Work out how many lines contain "Blender". Reply with the count alone.

### [Supplied records]

::::::::

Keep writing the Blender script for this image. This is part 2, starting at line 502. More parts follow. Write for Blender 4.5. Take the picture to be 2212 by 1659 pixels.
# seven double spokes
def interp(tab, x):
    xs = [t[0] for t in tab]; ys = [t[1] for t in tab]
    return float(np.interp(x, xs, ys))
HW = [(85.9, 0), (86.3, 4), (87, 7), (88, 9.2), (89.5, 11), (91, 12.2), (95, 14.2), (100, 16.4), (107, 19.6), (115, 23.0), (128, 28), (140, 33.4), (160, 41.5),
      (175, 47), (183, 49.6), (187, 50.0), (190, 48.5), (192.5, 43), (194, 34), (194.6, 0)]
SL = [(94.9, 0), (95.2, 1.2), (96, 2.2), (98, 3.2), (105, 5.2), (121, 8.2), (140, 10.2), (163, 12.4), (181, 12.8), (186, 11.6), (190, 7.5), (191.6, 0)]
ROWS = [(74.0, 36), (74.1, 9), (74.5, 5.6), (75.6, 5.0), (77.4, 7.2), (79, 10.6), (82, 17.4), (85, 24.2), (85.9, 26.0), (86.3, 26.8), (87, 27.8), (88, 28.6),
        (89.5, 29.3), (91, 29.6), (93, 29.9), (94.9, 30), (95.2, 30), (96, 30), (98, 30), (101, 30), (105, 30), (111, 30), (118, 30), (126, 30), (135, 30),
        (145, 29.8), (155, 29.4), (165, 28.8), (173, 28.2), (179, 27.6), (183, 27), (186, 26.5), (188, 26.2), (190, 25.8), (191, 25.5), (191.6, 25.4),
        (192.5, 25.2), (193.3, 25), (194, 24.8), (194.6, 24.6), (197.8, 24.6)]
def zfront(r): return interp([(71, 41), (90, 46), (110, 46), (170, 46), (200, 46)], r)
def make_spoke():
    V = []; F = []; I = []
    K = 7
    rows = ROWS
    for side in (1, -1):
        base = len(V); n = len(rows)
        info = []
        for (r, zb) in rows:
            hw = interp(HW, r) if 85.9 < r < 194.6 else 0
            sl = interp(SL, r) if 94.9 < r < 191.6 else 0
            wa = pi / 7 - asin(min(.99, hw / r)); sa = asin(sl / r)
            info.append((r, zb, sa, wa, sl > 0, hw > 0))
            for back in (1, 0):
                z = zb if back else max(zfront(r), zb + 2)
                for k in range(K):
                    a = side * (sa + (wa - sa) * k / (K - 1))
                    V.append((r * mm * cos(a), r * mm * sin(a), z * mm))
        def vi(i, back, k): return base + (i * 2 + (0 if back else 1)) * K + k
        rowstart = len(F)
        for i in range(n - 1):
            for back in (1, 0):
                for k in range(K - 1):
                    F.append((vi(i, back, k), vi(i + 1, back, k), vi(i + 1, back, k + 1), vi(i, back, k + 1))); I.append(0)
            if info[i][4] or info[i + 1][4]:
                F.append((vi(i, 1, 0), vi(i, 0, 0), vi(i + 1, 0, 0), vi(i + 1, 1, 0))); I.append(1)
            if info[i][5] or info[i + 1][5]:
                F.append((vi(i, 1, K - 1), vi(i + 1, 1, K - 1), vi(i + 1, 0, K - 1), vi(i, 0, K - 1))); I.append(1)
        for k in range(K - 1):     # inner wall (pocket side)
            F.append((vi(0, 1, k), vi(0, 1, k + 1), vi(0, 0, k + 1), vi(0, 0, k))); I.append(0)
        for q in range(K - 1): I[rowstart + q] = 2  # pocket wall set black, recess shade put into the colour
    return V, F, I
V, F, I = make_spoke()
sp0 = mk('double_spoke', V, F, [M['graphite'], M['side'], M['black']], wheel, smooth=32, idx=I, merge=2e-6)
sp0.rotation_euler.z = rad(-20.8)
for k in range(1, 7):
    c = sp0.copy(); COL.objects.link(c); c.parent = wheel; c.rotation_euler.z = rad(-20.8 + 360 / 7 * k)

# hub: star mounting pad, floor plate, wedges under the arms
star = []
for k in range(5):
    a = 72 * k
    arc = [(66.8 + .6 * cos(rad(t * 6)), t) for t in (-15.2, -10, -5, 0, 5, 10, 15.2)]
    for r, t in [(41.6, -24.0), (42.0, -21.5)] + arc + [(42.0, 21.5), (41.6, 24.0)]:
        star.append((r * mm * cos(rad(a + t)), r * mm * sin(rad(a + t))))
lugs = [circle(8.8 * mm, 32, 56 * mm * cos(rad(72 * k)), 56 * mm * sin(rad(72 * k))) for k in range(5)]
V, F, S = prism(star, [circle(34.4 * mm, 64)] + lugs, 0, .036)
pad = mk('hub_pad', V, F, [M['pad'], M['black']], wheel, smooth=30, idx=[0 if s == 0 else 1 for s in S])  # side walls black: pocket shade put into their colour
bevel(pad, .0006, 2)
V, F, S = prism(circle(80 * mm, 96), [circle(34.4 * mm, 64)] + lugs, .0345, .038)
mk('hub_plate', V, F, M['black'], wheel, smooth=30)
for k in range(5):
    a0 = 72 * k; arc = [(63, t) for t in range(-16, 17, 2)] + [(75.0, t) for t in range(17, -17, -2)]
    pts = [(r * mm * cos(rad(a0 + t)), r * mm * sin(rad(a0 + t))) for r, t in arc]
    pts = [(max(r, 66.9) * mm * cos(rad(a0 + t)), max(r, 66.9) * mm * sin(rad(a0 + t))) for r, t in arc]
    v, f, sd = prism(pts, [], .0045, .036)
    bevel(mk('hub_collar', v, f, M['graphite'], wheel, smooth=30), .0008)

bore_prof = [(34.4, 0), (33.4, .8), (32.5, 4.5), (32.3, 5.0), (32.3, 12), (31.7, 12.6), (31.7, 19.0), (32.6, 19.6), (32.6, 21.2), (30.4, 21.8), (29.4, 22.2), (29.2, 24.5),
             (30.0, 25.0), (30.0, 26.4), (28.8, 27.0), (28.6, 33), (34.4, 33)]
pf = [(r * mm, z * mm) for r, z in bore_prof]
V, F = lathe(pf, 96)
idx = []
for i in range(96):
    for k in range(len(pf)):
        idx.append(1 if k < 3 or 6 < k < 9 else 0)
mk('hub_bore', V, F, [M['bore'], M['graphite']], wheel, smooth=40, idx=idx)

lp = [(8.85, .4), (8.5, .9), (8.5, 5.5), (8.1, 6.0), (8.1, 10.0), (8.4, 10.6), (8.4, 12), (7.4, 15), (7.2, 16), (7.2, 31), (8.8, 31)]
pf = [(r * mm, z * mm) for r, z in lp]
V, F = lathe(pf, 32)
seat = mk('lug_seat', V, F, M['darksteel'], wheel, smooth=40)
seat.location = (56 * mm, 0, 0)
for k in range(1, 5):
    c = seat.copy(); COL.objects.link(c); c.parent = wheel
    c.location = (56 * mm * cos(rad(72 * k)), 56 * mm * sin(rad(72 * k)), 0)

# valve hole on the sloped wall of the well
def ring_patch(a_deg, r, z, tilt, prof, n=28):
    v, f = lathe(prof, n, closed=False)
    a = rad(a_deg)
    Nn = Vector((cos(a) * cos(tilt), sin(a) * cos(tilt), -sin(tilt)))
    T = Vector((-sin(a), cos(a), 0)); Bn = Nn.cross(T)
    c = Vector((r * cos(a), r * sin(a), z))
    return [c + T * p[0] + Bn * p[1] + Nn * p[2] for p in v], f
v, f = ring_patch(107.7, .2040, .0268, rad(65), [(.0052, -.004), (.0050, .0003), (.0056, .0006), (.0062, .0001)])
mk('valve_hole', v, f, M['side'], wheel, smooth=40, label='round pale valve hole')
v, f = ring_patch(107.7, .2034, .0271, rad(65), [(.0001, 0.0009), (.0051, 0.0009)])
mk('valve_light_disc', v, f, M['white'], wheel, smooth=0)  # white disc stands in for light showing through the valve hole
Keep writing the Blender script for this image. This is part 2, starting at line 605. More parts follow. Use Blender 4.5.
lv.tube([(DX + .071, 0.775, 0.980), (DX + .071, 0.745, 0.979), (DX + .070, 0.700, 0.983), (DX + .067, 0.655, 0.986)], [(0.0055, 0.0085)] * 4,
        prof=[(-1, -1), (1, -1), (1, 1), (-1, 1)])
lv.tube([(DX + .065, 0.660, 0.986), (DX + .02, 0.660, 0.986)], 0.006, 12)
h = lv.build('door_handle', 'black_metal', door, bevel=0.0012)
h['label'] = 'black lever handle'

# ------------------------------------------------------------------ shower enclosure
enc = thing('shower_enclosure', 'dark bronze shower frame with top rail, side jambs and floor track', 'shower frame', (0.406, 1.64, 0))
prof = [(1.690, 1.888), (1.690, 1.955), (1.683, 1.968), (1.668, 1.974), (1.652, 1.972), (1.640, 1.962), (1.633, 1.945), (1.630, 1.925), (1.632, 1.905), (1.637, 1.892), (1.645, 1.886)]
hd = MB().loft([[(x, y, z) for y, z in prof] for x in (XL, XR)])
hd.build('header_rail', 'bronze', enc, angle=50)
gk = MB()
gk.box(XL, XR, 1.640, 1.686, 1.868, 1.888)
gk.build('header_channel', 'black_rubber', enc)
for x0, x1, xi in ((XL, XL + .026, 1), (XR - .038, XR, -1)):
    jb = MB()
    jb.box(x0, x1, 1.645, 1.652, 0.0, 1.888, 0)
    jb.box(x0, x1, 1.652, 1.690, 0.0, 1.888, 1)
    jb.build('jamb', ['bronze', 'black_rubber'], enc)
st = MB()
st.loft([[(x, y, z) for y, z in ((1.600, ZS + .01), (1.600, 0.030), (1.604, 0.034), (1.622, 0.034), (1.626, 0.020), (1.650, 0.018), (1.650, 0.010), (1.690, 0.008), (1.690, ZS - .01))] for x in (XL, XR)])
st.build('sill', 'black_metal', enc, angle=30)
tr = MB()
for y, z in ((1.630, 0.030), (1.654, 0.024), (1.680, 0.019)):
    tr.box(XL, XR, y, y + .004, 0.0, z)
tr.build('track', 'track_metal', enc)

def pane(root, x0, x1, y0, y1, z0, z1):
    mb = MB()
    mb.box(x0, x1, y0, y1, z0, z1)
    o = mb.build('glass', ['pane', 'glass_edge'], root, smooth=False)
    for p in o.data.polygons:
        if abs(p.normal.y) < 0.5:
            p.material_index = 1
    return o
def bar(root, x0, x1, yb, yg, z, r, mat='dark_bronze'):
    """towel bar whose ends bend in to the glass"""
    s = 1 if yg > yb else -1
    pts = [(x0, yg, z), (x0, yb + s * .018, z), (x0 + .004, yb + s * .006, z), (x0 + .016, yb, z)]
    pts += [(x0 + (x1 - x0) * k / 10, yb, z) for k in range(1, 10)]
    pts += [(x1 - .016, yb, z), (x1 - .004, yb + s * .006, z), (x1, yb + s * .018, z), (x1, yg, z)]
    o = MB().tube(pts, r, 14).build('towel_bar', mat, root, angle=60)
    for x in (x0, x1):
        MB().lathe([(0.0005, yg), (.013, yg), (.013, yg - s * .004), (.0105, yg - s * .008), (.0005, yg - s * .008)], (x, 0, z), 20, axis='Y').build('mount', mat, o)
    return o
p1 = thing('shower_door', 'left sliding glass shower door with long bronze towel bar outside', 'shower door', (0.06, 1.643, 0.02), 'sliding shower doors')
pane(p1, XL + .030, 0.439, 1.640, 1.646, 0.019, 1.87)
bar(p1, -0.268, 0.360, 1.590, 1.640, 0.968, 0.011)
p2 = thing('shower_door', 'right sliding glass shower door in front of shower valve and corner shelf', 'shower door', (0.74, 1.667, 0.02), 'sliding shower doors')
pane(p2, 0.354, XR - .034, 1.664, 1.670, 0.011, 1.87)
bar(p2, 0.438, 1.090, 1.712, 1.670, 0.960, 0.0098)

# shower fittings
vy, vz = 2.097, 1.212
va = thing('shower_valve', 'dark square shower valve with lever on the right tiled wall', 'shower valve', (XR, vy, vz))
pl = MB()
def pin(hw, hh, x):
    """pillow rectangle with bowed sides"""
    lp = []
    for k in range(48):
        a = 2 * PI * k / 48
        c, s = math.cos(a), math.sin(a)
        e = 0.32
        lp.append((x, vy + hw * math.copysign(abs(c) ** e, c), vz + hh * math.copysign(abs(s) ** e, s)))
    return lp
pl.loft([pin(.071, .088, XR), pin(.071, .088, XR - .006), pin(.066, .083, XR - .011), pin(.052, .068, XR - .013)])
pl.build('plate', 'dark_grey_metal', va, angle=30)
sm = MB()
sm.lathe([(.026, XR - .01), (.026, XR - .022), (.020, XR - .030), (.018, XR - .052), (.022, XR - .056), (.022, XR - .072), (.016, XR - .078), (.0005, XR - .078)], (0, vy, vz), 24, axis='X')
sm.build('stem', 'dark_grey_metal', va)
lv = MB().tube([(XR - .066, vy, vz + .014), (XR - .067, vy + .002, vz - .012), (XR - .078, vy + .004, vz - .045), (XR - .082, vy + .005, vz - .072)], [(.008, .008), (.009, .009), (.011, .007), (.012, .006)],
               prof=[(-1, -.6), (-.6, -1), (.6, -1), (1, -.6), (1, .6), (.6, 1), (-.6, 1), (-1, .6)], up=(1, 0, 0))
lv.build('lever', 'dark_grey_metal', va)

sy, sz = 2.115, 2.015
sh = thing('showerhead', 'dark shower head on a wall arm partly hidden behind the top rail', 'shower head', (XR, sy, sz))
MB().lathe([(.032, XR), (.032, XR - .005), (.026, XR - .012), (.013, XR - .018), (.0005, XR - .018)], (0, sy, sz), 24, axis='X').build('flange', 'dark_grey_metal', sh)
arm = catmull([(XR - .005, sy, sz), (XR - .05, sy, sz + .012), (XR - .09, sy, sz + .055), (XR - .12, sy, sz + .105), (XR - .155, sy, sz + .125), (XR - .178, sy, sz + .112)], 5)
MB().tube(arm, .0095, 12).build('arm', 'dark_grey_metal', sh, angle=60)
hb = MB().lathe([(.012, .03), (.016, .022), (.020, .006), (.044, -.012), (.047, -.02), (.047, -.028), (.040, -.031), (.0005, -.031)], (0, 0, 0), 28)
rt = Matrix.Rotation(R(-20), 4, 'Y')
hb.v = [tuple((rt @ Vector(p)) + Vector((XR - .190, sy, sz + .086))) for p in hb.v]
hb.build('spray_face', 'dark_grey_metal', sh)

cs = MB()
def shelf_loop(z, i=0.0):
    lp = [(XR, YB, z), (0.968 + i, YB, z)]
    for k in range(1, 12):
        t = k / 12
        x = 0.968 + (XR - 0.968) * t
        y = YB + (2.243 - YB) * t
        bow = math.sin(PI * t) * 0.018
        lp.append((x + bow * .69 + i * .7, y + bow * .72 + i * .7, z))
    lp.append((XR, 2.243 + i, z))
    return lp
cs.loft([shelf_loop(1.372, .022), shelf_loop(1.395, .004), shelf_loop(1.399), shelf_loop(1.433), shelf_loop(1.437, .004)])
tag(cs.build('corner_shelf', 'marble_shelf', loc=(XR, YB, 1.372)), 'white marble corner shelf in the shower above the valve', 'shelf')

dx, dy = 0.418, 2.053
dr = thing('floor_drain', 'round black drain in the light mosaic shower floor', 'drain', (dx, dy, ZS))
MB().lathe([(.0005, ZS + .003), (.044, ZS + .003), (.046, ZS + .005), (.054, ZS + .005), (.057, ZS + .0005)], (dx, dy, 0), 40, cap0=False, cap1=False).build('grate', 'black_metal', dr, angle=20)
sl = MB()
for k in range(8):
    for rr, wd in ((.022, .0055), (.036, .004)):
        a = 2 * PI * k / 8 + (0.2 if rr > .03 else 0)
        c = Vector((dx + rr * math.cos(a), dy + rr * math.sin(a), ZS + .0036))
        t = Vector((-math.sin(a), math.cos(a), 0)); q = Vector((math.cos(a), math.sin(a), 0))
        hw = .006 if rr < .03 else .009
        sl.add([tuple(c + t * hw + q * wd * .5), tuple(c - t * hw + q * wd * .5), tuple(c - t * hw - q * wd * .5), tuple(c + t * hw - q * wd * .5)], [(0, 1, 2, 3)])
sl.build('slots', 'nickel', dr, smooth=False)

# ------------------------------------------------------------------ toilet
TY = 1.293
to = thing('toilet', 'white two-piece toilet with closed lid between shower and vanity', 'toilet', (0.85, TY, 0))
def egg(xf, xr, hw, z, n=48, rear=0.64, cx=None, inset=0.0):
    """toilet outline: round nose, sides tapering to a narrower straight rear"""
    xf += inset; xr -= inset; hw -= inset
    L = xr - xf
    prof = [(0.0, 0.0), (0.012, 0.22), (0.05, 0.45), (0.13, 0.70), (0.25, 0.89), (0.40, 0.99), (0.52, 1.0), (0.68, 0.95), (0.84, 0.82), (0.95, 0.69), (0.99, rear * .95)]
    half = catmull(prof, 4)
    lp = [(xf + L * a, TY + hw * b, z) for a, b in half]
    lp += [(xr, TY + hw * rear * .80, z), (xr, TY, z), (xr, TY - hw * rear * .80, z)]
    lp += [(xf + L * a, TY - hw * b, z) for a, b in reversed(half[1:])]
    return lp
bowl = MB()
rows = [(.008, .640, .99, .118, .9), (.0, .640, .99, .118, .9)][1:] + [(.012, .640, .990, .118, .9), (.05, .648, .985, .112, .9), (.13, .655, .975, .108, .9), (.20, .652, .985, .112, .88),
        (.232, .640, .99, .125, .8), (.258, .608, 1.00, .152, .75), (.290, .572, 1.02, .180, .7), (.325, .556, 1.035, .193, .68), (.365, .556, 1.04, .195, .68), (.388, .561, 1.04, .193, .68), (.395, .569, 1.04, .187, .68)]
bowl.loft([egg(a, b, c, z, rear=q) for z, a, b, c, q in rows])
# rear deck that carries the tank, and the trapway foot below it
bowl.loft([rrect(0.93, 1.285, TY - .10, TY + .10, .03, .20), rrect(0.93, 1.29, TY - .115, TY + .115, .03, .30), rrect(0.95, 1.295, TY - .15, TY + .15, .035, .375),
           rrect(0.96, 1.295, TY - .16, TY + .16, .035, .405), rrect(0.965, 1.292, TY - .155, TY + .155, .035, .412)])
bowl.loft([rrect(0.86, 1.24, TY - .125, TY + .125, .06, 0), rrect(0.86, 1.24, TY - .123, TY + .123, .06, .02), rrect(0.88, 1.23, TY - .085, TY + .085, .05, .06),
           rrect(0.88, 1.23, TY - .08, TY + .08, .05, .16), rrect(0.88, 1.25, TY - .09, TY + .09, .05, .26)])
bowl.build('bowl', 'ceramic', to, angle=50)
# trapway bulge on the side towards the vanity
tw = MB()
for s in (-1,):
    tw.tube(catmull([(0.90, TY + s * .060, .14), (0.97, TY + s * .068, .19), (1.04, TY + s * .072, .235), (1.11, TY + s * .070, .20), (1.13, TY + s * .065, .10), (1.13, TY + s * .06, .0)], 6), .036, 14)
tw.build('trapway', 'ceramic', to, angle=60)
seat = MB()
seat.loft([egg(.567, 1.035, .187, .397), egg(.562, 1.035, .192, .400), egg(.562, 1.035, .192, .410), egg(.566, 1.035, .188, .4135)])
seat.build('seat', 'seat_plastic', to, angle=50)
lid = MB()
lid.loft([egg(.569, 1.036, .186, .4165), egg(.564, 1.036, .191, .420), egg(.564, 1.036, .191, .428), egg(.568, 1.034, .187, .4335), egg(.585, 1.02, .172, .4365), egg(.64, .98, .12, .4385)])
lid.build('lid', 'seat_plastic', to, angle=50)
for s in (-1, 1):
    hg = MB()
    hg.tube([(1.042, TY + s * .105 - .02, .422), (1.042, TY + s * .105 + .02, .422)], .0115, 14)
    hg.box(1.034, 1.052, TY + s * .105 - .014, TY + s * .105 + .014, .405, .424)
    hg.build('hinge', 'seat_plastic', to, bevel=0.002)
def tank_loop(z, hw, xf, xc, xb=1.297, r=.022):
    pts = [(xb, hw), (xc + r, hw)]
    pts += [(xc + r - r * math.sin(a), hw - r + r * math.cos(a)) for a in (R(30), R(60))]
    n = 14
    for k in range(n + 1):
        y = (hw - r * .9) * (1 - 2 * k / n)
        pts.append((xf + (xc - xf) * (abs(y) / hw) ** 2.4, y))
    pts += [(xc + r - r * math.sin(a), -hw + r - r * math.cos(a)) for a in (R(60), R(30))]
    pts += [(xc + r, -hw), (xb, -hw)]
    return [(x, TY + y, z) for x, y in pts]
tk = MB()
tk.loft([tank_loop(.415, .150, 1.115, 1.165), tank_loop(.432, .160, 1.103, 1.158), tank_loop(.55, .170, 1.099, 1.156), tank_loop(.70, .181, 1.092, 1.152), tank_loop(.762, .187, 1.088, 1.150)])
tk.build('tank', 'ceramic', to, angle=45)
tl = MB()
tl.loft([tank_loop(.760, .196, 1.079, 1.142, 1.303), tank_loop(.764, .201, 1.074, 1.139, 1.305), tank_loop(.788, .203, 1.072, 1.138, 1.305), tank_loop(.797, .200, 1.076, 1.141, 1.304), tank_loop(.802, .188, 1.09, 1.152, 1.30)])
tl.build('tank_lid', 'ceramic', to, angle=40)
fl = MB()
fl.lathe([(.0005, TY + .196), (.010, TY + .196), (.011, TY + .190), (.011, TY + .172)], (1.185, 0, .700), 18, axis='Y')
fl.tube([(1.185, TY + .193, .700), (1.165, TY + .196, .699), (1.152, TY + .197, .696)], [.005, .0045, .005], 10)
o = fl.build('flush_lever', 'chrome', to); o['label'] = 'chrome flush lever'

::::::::

### [Solution for this problem]
2